Nada más fácil, claro está, que deformar esta identificación socrática de las actividades educacional y política, confundiéndola con la platónica y aristotélica de que el Estado vigile la vida moral de sus ciudadanos. Y nada más fácil, tampoco, que servirse de este malentendido para probar peligrosamente que todo control democrático se halla viciado. En efecto, ¿cómo podrían ser juzgados aquellos cuya tarea consiste en educar, por jueces desprovistos de educación? ¿Cómo podrían los mejores hallarse sujetos al control de los menos buenos? Pero este argumento nada tiene que ver, por su puesto, con Sócrates. Se supone aquí una autoridad de los más sabios e instruidos que va mucho más allá de la modesta idea socrática de que la autoridad de! maestro se funda, únicamente, en la conciencia de sus propias limitaciones. La autoridad estatal en estos asuntos es propensa a alcanzar, en realidad, e! extremo precisamente opuesto al del objetivo socrático. Así, es probable que provoque la autosatisfacción dogmática y una complacencia intelectual indiscriminada, en lugar de la deseable insatisfacción crítica y la ansiedad de perfeccionamiento. (pág. 133)
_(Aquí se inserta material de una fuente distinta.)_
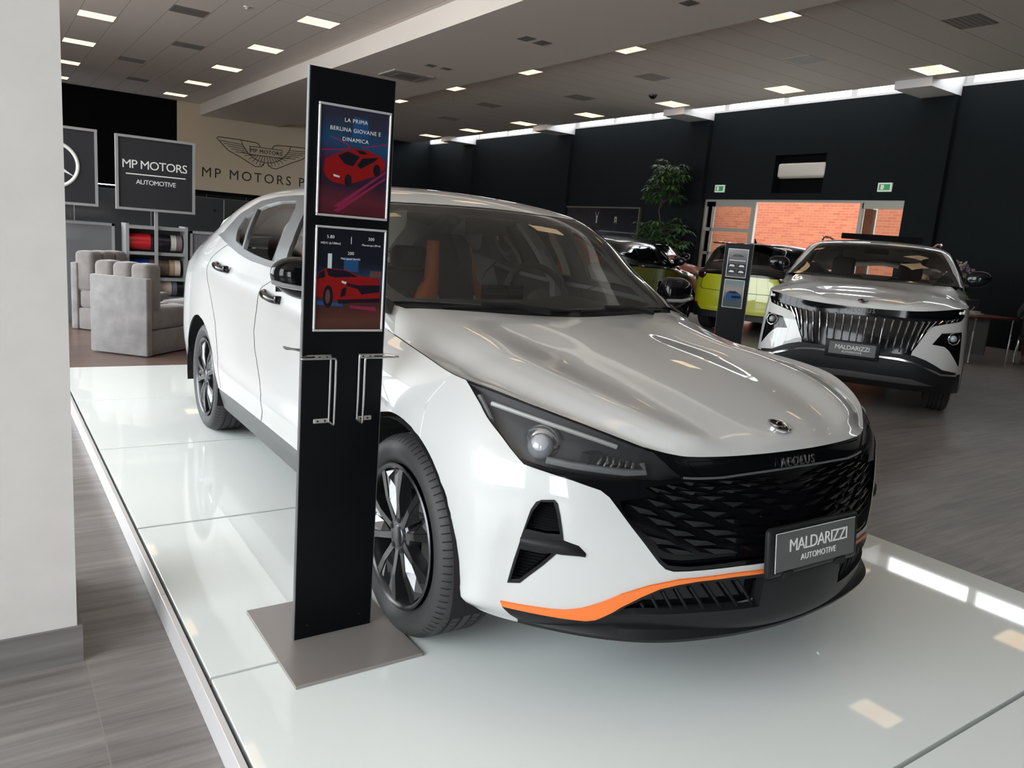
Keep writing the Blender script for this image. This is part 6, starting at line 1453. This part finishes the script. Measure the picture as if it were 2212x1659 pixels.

No deben invocarse a la ligera los intereses del Estado para defender medidas que pueden poner en peligro la más preciosa de todas las formas de libertad: la libertad intelectual. Y aunque no nos declaremos partidarios del laissez faire con respecto a los maestros y preceptores, creemos que esta política es infinitamente superior a la política autoritarista que confiere plenas facultades a los funcionarios del Estado para modelar las mentes de los discípulos y controlar la enseñanza de la ciencia, respaldando, de este modo, la dudosa autoridad de los expertos con la del Estado, lo cual no puede sino llevar la ciencia a la ruina, por el hábito de enseñarla a la manera de una doctrina autoritarista, y destruir el espíritu científico de la investigación, ese espíritu de la búsqueda de la verdad, que tanto se diferencia de la creencia en su posesión. (pág. 134)

Karl R. PopperLa sociedad abierta y sus enemigos, Primera Parte, Ediciones Orbis, Barna 1985.